Back in 2008, when Republicans lost the Presidency they realized they lost by very small margins in a few swing states.  Well, one way to swing those margins in their favor is to prevent people who vote Democrat from voting. It just so happens the voter ID laws being proposed by Republicans will adversely affect black and minority voters – a typically strong base for Democrats. You’ll notice these laws don’t try to reform absentee voting because the majority who vote by absentee ballots are Republicans. Still not convinced? The voter ID law being proposed in Texas says a gun license is an acceptable form of identification but a college ID is not. Must just be a happy coincidence that gun owners tend to vote Republican and college students tend to sway left.

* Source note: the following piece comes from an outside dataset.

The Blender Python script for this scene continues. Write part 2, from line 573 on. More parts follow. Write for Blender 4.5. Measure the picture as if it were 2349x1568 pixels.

Republicans frame their argument for these voter ID laws as upholding the sanctity of democracy. What they are really trying to do is systematically create their own democracy, one which works to their advantage. Both of these laws are to antagonize a base of the Democratic Party Republicans do not like. They serve no purpose but to prevent Democratic citizens from voting, and demean them as humans. Instead of tackling real issues, Republicans are creating problems that are in accordance with their ideological worldview.